SARATOGA SPRINGS, N.Y. - A political anthropologist who has written two recent books about Afghanistan will lecture on that country's recent elections April 15 at Skidmore College.
"Elections Are Not What You Think They Are: Youth, Intervention, and the Future of Afghanistan," will be discussed by Noah Coburn of Bennington College. Free and open to the public, the talk gets under way at 6 p.m. Tuesday, April 15, in Filene Recital Hall, in Filene Hall on the Skidmore campus. A reception will follow.
He explains, "After 13 years of NGOs, international troops, aid money and diplomacy, the intervention in Afghanistan appears to be winding down. The 2014 elections will mark a clear point of transition. What lies ahead, particularly for the youth of Afghanistan? What is the impact of aid on governance structures? Looking particularly at youth participation in the recent elections, this talk will examine the legacy of the intervention in Afghanistan and in particular the ways in which elections have reshaped the political landscape."

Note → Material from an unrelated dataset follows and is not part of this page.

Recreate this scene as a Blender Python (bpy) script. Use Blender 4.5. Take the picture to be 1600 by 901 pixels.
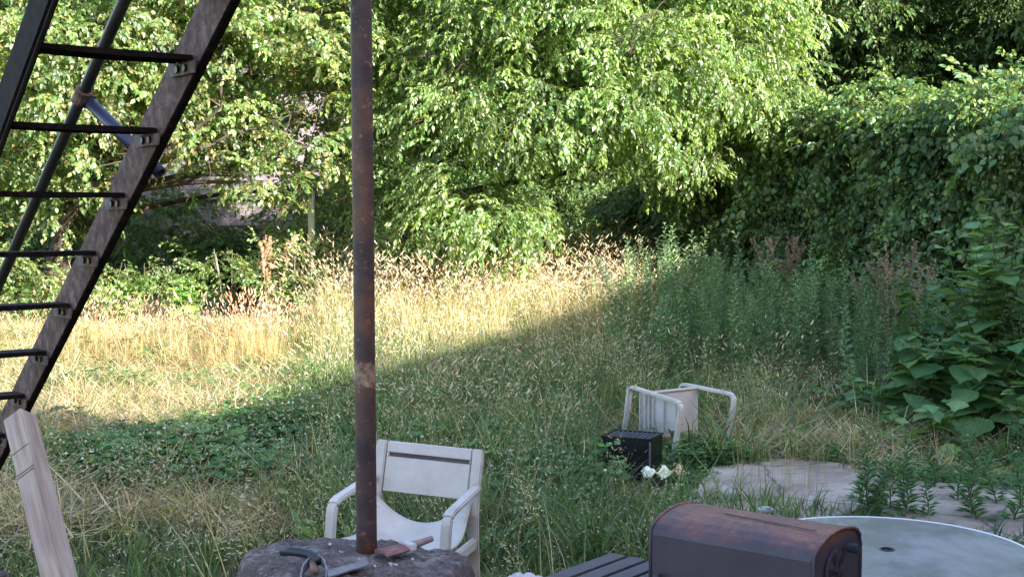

Coburn just returned from monitoring the presidential and provincial council elections in Afghanistan for Chatham House. He previously worked as a specialist for the United States Institute of Peace in Kabul, Afghanistan, as well as a researcher for the Afghanistan Research and Evaluation Unit and the Aga Khan Trust for Culture. Between 2006 and 2008, he spent 18 months doing research in an Afghan village on the Shomali Plain.
He is the co-author (with Anna Larson) of Derailing Democracy in Afghanistan (2014, Columbia University Press), which, according to the publisher, "builds an in-depth portrait of Afghanistan's recent elections as experienced by individuals and communities, while revealing how the elections have in fact actively contributed to instability, undermining the prospects of democracy in Afghanistan." Coburn also wrote Bazaar Politics-Power and Pottery in an Afghan Market Town (2011, Stanford University Press), the first long-term on-the-ground study of Afghanistan since the arrival of allied forces in 2001. The author reveals the ways in which the international community has misunderstood the forces driving local conflict and the insurgency, misunderstandings that have ultimately contributed to the political unrest rather than resolved it.
Coburn's talk is scheduled in conjunction with Saratoga Reads, whose current book of choice is And the Mountains Echoed by Khaled Hosseini.